7. RELIGIOUS AND OTHER MATTERS IN THE BORDER REGION
Having glanced at what the Serbs have done in such a very short time--most of the years since 1913 being years of war--to win the gratitude of their Albanian fellow-subjects, we shall, in following a possible frontier between Yugoslavia and the Albanians, at any rate believe that many Albanians of those thus coming under Yugoslav rule would regard the change, as well they may, with equanimity. Suppose, then, that the frontier were to run along the watershed at the top of the mountain range to the west of Lake Ochrida. The people living to the east of this line in that district would acknowledge their Serbian origin. Thence passing to the neighbourhood of the village of Lin and from there in a northwesterly direction, so as to include in Yugoslavia the Golo Brdo, the so-called Bald Mountains, whose thirty villages are inhabited by Islamized Serbs who only speak, with very rare exceptions, the Serbian language, one may say that not only would their inclusion in Yugoslavia be beneficial to these people, but that they would accept it with alacrity. No very deep impression has been made upon them by the religion to which, not long ago, they were converted. In the Golo Brdo it was in great measure due to the Greek Church which, about the middle of the nineteenth century, left the region without a single priest, so that children of the age of eight had not been christened, and the people in disgust went over to Islam. Near Ochrida, some of them were asked whether they frequented the mosque.
"Never," they replied.
"What is your religion?"
"Well, it is very strange," they told us, "but we have none."
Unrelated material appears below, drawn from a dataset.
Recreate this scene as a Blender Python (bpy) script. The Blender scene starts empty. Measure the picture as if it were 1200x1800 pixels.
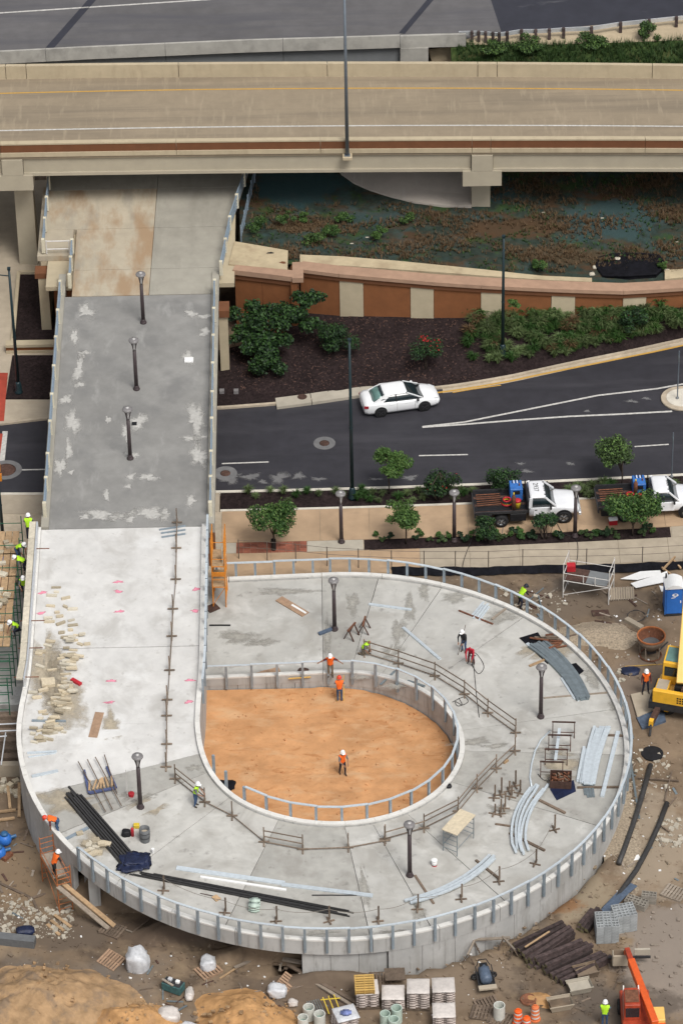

"What religion did you formerly have?"
"Well, we don't know."
Their priest roams the mountains with his gun, and there has been a tendency, since a man in this position received his salary from the State, for many to persuade the mufti to appoint them, irrespective of whether they could read or write. The devout Moslem is, to the exclusion of everything else, a Moslem; but in these districts, where the faith was assumed in a moment of pique or as a protection, and where the Muhammedan clergy has been so negligent, the people are gladly cultivating their Christian relatives. In the district of Suva Rieka one hears of conversions to Christianity, and the functionaries bring no pressure to bear, unlike the misguided Montenegrin officials who in 1912 rode into Pe['c], the old Patriarchate, and wanted in their delight to have everyone immediately to adopt the Orthodox faith. Now the authorities, with greater wisdom, do not interfere in these matters. They know that Yugoslavia will have no enemy in that house in the village of Brod, between Tetovo and Prizren, where two brothers are living together, of whom one went over to Islam. They know that the Muhammedan Krasnichi of Albania are proclaiming their kinship with the great Montenegrin clan of Vasojevi['c], that the Gashi are calling to the Piperi and the Berishi to the Ku[vc]i. The new cordiality will be impaired neither by the differences of religion nor by the similarity of costume. The average Albanian of Djakovica would not be any fonder of an Orthodox fellow-citizen if the latter continues to wear the Albanian dress which was generally adopted about a hundred years ago, and the Vasojevi['c] may please themselves as to the wearing of a costume which they once found so useful in the Middle Ages. They happened to be for ten days in the Hoti country for the purpose of wiping out a blood affair, and when they were about to fall into the Hoti's hands they shouted, "What do you want with us? We are Kastrati!" The Kastrati, to whom these Albanian-clad people were led, confirmed the statement, so that the Vasojevi['c] earned for themselves the nickname of Kastratovi['c].